# Required work
Give back the full listing verbatim, apart from its images.

══ Material provided

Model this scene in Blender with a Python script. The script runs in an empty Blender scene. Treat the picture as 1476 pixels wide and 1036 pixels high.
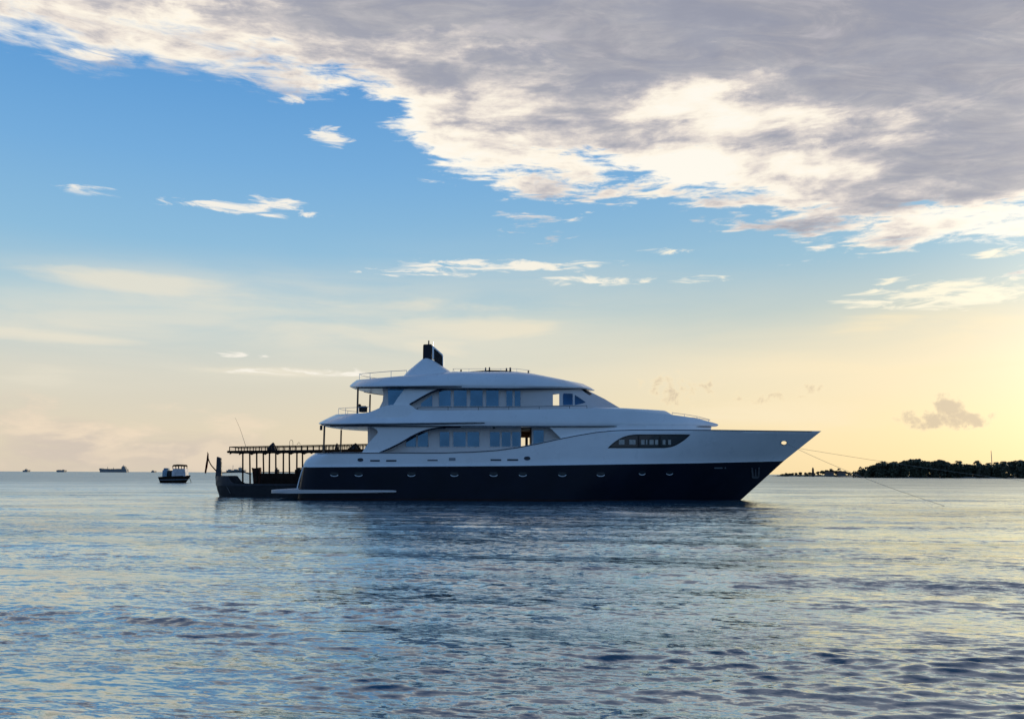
import bpy, bmesh, math, random
import numpy as np
from mathutils import Vector, Matrix
from mathutils.bvhtree import BVHTree
random.seed(7); RNG = np.random.default_rng(11)
SC = bpy.context.scene
COL = SC.collection
R = math.radians

# ------------------------------------------------------------------ camera
F = 1273.0                       # focal length in photo pixels (1476 x 1036)
CAM_H = 2.13                     # eye height above the sea
PITCH = math.atan((682 - 518) / F)
ROLL = R(0.233)
cam_data = bpy.data.cameras.new('camera')
cam_data.sensor_width = 36.0
cam_data.lens = 36.0 * F / 1476.0
cam_data.clip_start = 0.1
cam_data.clip_end = 80000.0
cam = bpy.data.objects.new('camera', cam_data)
COL.objects.link(cam)
CAM_M = Matrix.Rotation(R(90) + PITCH, 3, 'X') @ Matrix.Rotation(ROLL, 3, 'Z')
cam.matrix_world = Matrix.Translation((0, 0, CAM_H)) @ CAM_M.to_4x4()
SC.camera = cam
ORIGIN = Vector((0, 0, CAM_H))


def ray(px, py):
    return (CAM_M @ Vector(((px - 738) / F, (518 - py) / F, -1.0))).normalized()


def P(px, py, Y):
    """the point of the vertical plane y = Y that is seen at a photo position (used to take measurements)"""
    d = ray(px, py)
    return ORIGIN + d * (Y / d.y)


def azel(px, py):
    d = ray(px, py)
    return math.degrees(math.atan2(d.x, d.y)), math.degrees(math.asin(d.z))


def lin(r, g, b):
    f = lambda c: c / 12.92 if c <= 0.04045 else ((c + 0.055) / 1.055) ** 2.4
    return tuple(f(c / 255.0) for c in (r, g, b))


SC.view_settings.view_transform = 'Standard'
SC.view_settings.look = 'None'
SC.view_settings.exposure = 0.0
SC.view_settings.gamma = 1.0
SC.view_settings.use_curve_mapping = False
SC.render.engine = 'CYCLES'
SC.cycles.max_bounces = 6
SC.cycles.glossy_bounces = 4
SC.cycles.diffuse_bounces = 3
SC.cycles.transparent_max_bounces = 8
SC.cycles.caustics_reflective = False
SC.cycles.caustics_refractive = False
SC.cycles.sample_clamp_indirect = 3.0
SC.cycles.use_denoising = True
SC.cycles.denoiser = 'OPENIMAGEDENOISE'
SC.cycles.denoising_input_passes = 'RGB_ALBEDO_NORMAL'

# ------------------------------------------------------------------ world: evening sky with clouds
SUN_AZ, SUN_EL = 39.0, 7.0       # low sun to the right, beyond the frame, veiled by cloud
W = bpy.data.worlds.new('World')
SC.world = W
W.use_nodes = True
NT = W.node_tree
NT.nodes.clear()


class Graph:
    def __init__(self, nt):
        self.nt = nt

    def node(self, t, **kw):
        n = self.nt.nodes.new(t)
        for k, v in kw.items():
            setattr(n, k, v)
        return n

    def put(self, sock, v):
        if isinstance(v, bpy.types.NodeSocket):
            self.nt.links.new(v, sock)
        elif v is not None:
            if sock.type == 'RGBA' and len(v) == 3:
                v = tuple(v) + (1.0,)
            sock.default_value = v

    def m(self, op, a, b=None, c=None, clamp=False):
        n = self.node('ShaderNodeMath', operation=op, use_clamp=clamp)
        for i, v in enumerate((a, b, c)):
            if v is not None:
                self.put(n.inputs[i], v)
        return n.outputs[0]

    def v(self, op, a, b=None, c=None):
        n = self.node('ShaderNodeVectorMath', operation=op)
        for i, x in enumerate((a, b, c)):
            if x is not None:
                self.put(n.inputs[i], x)
        return n.outputs['Value'] if op in ('DOT_PRODUCT', 'LENGTH') else n.outputs[0]

    def xyz(self, x, y, z=0.0):
        n = self.node('ShaderNodeCombineXYZ')
        for i, s in enumerate((x, y, z)):
            self.put(n.inputs[i], s)
        return n.outputs[0]

    def smooth(self, x, lo, hi, a=0.0, b=1.0):
        n = self.node('ShaderNodeMapRange', interpolation_type='SMOOTHSTEP')
        for i, s in enumerate((x, lo, hi, a, b)):
            self.put(n.inputs[i], s)
        return n.outputs[0]

    def mix(self, f, a, b):
        n = self.node('ShaderNodeMix', data_type='RGBA')
        self.put(n.inputs[0], f)
        self.put(n.inputs[6], a)
        self.put(n.inputs[7], b)
        return n.outputs[2]

    def ramp(self, f, stops):
        n = self.node('ShaderNodeValToRGB')
        e = n.color_ramp.elements
        while len(e) < len(stops):
            e.new(0.5)
        for i, (p, c) in enumerate(stops):
            e[i].position = p
            e[i].color = tuple(c) + (1.0,)
        self.put(n.inputs[0], f)
        return n.outputs[0]

    def curve(self, f, pts):
        n = self.node('ShaderNodeFloatCurve')
        c = n.mapping.curves[0]
        while len(c.points) < len(pts):
            c.points.new(0.5, 0.5)
        for i, (x, y) in enumerate(pts):
            c.points[i].location = (x, y)
            c.points[i].handle_type = 'AUTO'
        n.mapping.update()
        self.put(n.inputs['Value'], f)
        return n.outputs[0]

    def noise(self, vec, scale, detail=6, rough=0.55, dist=0.0, lac=2.0, out=0):
        n = self.node('ShaderNodeTexNoise')
        self.put(n.inputs['Vector'], vec)
        n.inputs['Scale'].default_value = scale
        n.inputs['Detail'].default_value = detail
        n.inputs['Roughness'].default_value = rough
        n.inputs['Distortion'].default_value = dist
        n.inputs['Lacunarity'].default_value = lac
        return n.outputs[out]


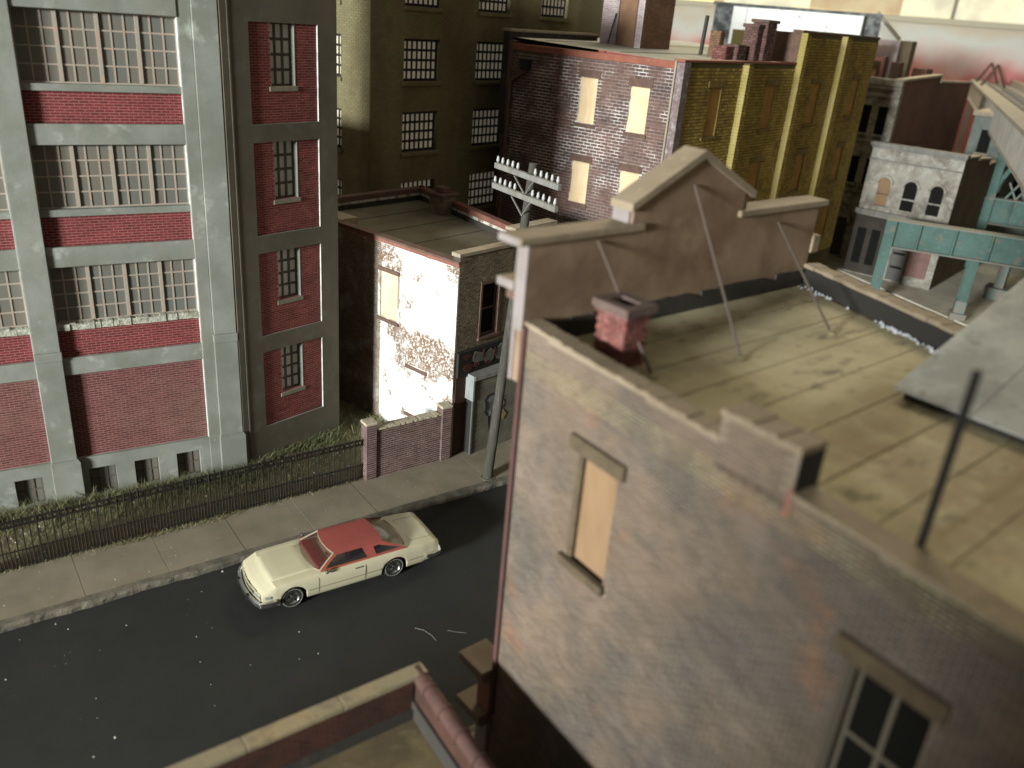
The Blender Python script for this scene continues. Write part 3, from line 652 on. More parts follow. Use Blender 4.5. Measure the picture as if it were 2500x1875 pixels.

════

# Task result
Model this scene in Blender with a Python script. The script runs in an empty Blender scene. Treat the picture as 1476 pixels wide and 1036 pixels high.
import bpy, bmesh, math, random
import numpy as np
from mathutils import Vector, Matrix
from mathutils.bvhtree import BVHTree
random.seed(7); RNG = np.random.default_rng(11)
SC = bpy.context.scene
COL = SC.collection
R = math.radians

# ------------------------------------------------------------------ camera
F = 1273.0                       # focal length in photo pixels (1476 x 1036)
CAM_H = 2.13                     # eye height above the sea
PITCH = math.atan((682 - 518) / F)
ROLL = R(0.233)
cam_data = bpy.data.cameras.new('camera')
cam_data.sensor_width = 36.0
cam_data.lens = 36.0 * F / 1476.0
cam_data.clip_start = 0.1
cam_data.clip_end = 80000.0
cam = bpy.data.objects.new('camera', cam_data)
COL.objects.link(cam)
CAM_M = Matrix.Rotation(R(90) + PITCH, 3, 'X') @ Matrix.Rotation(ROLL, 3, 'Z')
cam.matrix_world = Matrix.Translation((0, 0, CAM_H)) @ CAM_M.to_4x4()
SC.camera = cam
ORIGIN = Vector((0, 0, CAM_H))


def ray(px, py):
    return (CAM_M @ Vector(((px - 738) / F, (518 - py) / F, -1.0))).normalized()


def P(px, py, Y):
    """the point of the vertical plane y = Y that is seen at a photo position (used to take measurements)"""
    d = ray(px, py)
    return ORIGIN + d * (Y / d.y)


def azel(px, py):
    d = ray(px, py)
    return math.degrees(math.atan2(d.x, d.y)), math.degrees(math.asin(d.z))


def lin(r, g, b):
    f = lambda c: c / 12.92 if c <= 0.04045 else ((c + 0.055) / 1.055) ** 2.4
    return tuple(f(c / 255.0) for c in (r, g, b))


SC.view_settings.view_transform = 'Standard'
SC.view_settings.look = 'None'
SC.view_settings.exposure = 0.0
SC.view_settings.gamma = 1.0
SC.view_settings.use_curve_mapping = False
SC.render.engine = 'CYCLES'
SC.cycles.max_bounces = 6
SC.cycles.glossy_bounces = 4
SC.cycles.diffuse_bounces = 3
SC.cycles.transparent_max_bounces = 8
SC.cycles.caustics_reflective = False
SC.cycles.caustics_refractive = False
SC.cycles.sample_clamp_indirect = 3.0
SC.cycles.use_denoising = True
SC.cycles.denoiser = 'OPENIMAGEDENOISE'
SC.cycles.denoising_input_passes = 'RGB_ALBEDO_NORMAL'

# ------------------------------------------------------------------ world: evening sky with clouds
SUN_AZ, SUN_EL = 39.0, 7.0       # low sun to the right, beyond the frame, veiled by cloud
W = bpy.data.worlds.new('World')
SC.world = W
W.use_nodes = True
NT = W.node_tree
NT.nodes.clear()


class Graph:
    def __init__(self, nt):
        self.nt = nt

    def node(self, t, **kw):
        n = self.nt.nodes.new(t)
        for k, v in kw.items():
            setattr(n, k, v)
        return n

    def put(self, sock, v):
        if isinstance(v, bpy.types.NodeSocket):
            self.nt.links.new(v, sock)
        elif v is not None:
            if sock.type == 'RGBA' and len(v) == 3:
                v = tuple(v) + (1.0,)
            sock.default_value = v

    def m(self, op, a, b=None, c=None, clamp=False):
        n = self.node('ShaderNodeMath', operation=op, use_clamp=clamp)
        for i, v in enumerate((a, b, c)):
            if v is not None:
                self.put(n.inputs[i], v)
        return n.outputs[0]

    def v(self, op, a, b=None, c=None):
        n = self.node('ShaderNodeVectorMath', operation=op)
        for i, x in enumerate((a, b, c)):
            if x is not None:
                self.put(n.inputs[i], x)
        return n.outputs['Value'] if op in ('DOT_PRODUCT', 'LENGTH') else n.outputs[0]

    def xyz(self, x, y, z=0.0):
        n = self.node('ShaderNodeCombineXYZ')
        for i, s in enumerate((x, y, z)):
            self.put(n.inputs[i], s)
        return n.outputs[0]

    def smooth(self, x, lo, hi, a=0.0, b=1.0):
        n = self.node('ShaderNodeMapRange', interpolation_type='SMOOTHSTEP')
        for i, s in enumerate((x, lo, hi, a, b)):
            self.put(n.inputs[i], s)
        return n.outputs[0]

    def mix(self, f, a, b):
        n = self.node('ShaderNodeMix', data_type='RGBA')
        self.put(n.inputs[0], f)
        self.put(n.inputs[6], a)
        self.put(n.inputs[7], b)
        return n.outputs[2]

    def ramp(self, f, stops):
        n = self.node('ShaderNodeValToRGB')
        e = n.color_ramp.elements
        while len(e) < len(stops):
            e.new(0.5)
        for i, (p, c) in enumerate(stops):
            e[i].position = p
            e[i].color = tuple(c) + (1.0,)
        self.put(n.inputs[0], f)
        return n.outputs[0]

    def curve(self, f, pts):
        n = self.node('ShaderNodeFloatCurve')
        c = n.mapping.curves[0]
        while len(c.points) < len(pts):
            c.points.new(0.5, 0.5)
        for i, (x, y) in enumerate(pts):
            c.points[i].location = (x, y)
            c.points[i].handle_type = 'AUTO'
        n.mapping.update()
        self.put(n.inputs['Value'], f)
        return n.outputs[0]

    def noise(self, vec, scale, detail=6, rough=0.55, dist=0.0, lac=2.0, out=0):
        n = self.node('ShaderNodeTexNoise')
        self.put(n.inputs['Vector'], vec)
        n.inputs['Scale'].default_value = scale
        n.inputs['Detail'].default_value = detail
        n.inputs['Roughness'].default_value = rough
        n.inputs['Distortion'].default_value = dist
        n.inputs['Lacunarity'].default_value = lac
        return n.outputs[out]


The Blender Python script for this scene continues. Write part 3, from line 652 on. More parts follow. Use Blender 4.5. Measure the picture as if it were 2500x1875 pixels.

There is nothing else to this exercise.